Often we view the past not so much through a mirror as through a magnifying glass — Lyndon Johnson and Barry Goldwater, the combatants from 1964, for example, seeming so much bigger and more substantial than their counterparts from our own time — but in truth the principals of Election 1912 were larger than life, arguably larger than their equivalents from Election 2012.

American politics rarely repeats itself, but in the few occasions it does, it sometimes happens with almost eerie century-long congruity. The elections of 1828 and 1928, for example, were both about the accessibility of the White House to outsiders, just as the elections of 1864 and 1964 both were choices between continuity and radical departure. This election in 2012 has strong echoes of 1912, with the Republican Party holding a remarkable, completely unexpected seminar, perhaps even a public hearing, about the capacities and dangers of capitalism — and about the capacities and dangers of government regulation.

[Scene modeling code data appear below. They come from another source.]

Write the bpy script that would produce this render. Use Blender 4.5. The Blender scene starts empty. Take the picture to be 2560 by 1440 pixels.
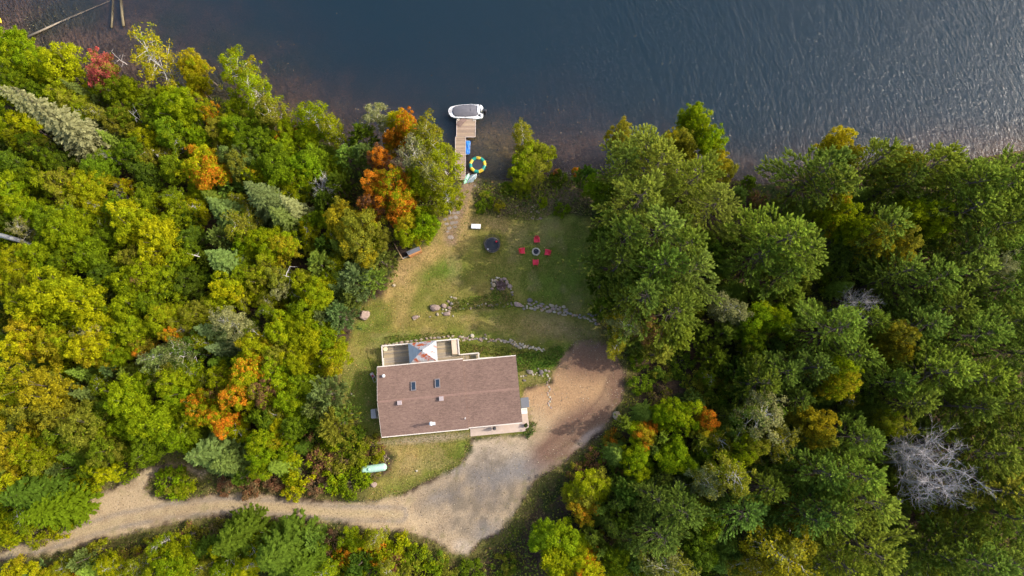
import bpy, math, random
import numpy as np
from mathutils import Vector, Matrix

RAD = math.radians
scene = bpy.context.scene
COL = scene.collection
random.seed(7)

# ---------------------------------------------------------------- camera, sky, sun, exposure
CAM_H = 93.0
TILT = RAD(9.0)
FPX = 24.0 / 36.0 * 2560.0
cam_data = bpy.data.cameras.new("camera")
cam_data.lens = 24.0
cam_data.sensor_width = 36.0
cam_data.clip_end = 3000.0
cam = bpy.data.objects.new("camera", cam_data)
cam.location = (0, 0, CAM_H)
cam.rotation_euler = (TILT, 0, 0)
COL.objects.link(cam)
scene.camera = cam

SUN_EL = RAD(40.0)
SUN_AZ = RAD(9.0)          # direction towards the sun, measured from +x
world = bpy.data.worlds.new("World")
scene.world = world
world.use_nodes = True
wn = world.node_tree
wn.nodes.clear()
w_out = wn.nodes.new("ShaderNodeOutputWorld")
w_bg = wn.nodes.new("ShaderNodeBackground")
w_sky = wn.nodes.new("ShaderNodeTexSky")
w_sky.sky_type = 'NISHITA'
w_sky.sun_disc = False
w_sky.sun_elevation = SUN_EL
w_sky.sun_rotation = math.pi / 2 - SUN_AZ     # Nishita: rotation 0 = +y, clockwise
w_sky.dust_density = 3.5
w_bg.inputs[1].default_value = 0.15
wn.links.new(w_sky.outputs[0], w_bg.inputs[0])
wn.links.new(w_bg.outputs[0], w_out.inputs[0])

sun_data = bpy.data.lights.new("sun", 'SUN')
sun_data.energy = 2.0
sun_data.angle = RAD(0.53)
sun_data.color = (1.0, 0.94, 0.84)
sun = bpy.data.objects.new("sun", sun_data)
sdir = Vector((math.cos(SUN_EL) * math.cos(SUN_AZ), math.cos(SUN_EL) * math.sin(SUN_AZ), math.sin(SUN_EL)))
sun.rotation_euler = sdir.to_track_quat('Z', 'Y').to_euler()
sun.location = (60, -10, 60)
COL.objects.link(sun)

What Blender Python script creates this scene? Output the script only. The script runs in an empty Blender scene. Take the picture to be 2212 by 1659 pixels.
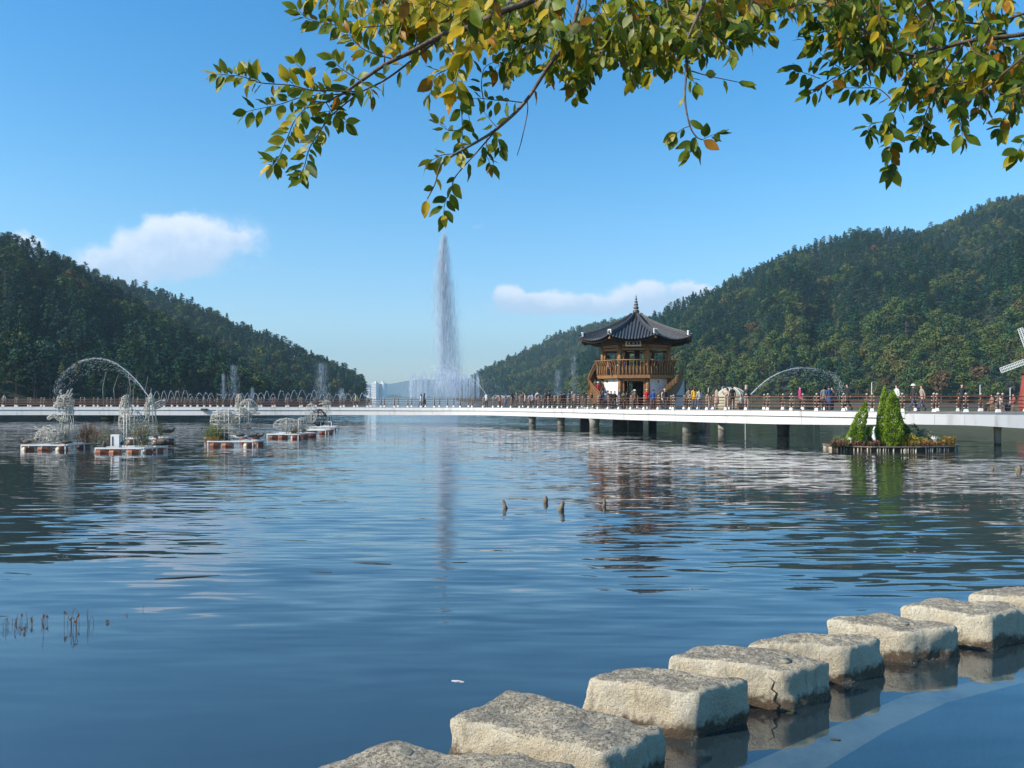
import bpy, bmesh, math, random
import numpy as np
from mathutils import Vector, Matrix, noise as mnoise

# ------------------------------------------------------------------ camera, sky, sun
scene = bpy.context.scene
col = scene.collection
random.seed(7)
rnd = random.random
def uni(a, b): return a + (b - a) * rnd()
R = math.radians

F, CU, CV, EYE = 1661.0, 1106.0, 857.5, 3.0       # focal length and horizon measured from the photograph (2212 px wide)
cam_d = bpy.data.cameras.new('camera')
cam_d.sensor_width = 36.0
cam_d.lens = 36.0 * F / 2212.0
cam_d.shift_y = (CV - 829.5) / 2212.0
cam_d.clip_start = 0.1
cam_d.clip_end = 20000
cam = bpy.data.objects.new('camera', cam_d)
cam.location = (0, 0, EYE)
cam.rotation_euler = (R(90), 0, 0)
col.objects.link(cam)
scene.camera = cam

SUN_EL = R(33)
SUN_H = Vector((-0.93, -0.37)).normalized()
sun_dir = Vector((SUN_H.x * math.cos(SUN_EL), SUN_H.y * math.cos(SUN_EL), math.sin(SUN_EL)))
sd = bpy.data.lights.new('sun', 'SUN')
sd.energy = 5.0
sd.angle = R(0.55)
sd.color = (1.0, 0.91, 0.77)
so = bpy.data.objects.new('sun', sd)
so.rotation_euler = (-sun_dir).to_track_quat('-Z', 'Y').to_euler()
so.location = (-30, -20, 40)
col.objects.link(so)

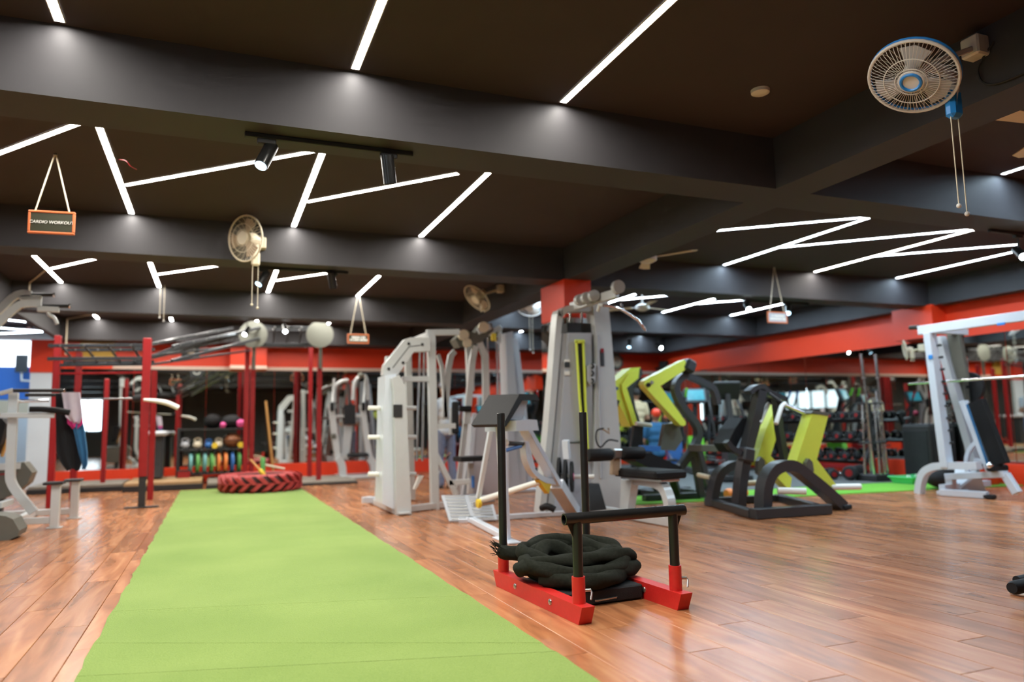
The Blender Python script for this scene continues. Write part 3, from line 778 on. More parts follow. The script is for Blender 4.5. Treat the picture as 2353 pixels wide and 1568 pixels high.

Only once or twice in a generation does the country examine with such searing rhetoric and sharp-eyed judgment these kinds of fundamental questions about business and government. It has been great sport to argue that this year’s early political contests have been dominated by farcical characters. But no one can plausibly argue that the contests themselves have been about peripheral issues. These are the bedrock questions of a democracy and of a mature economy.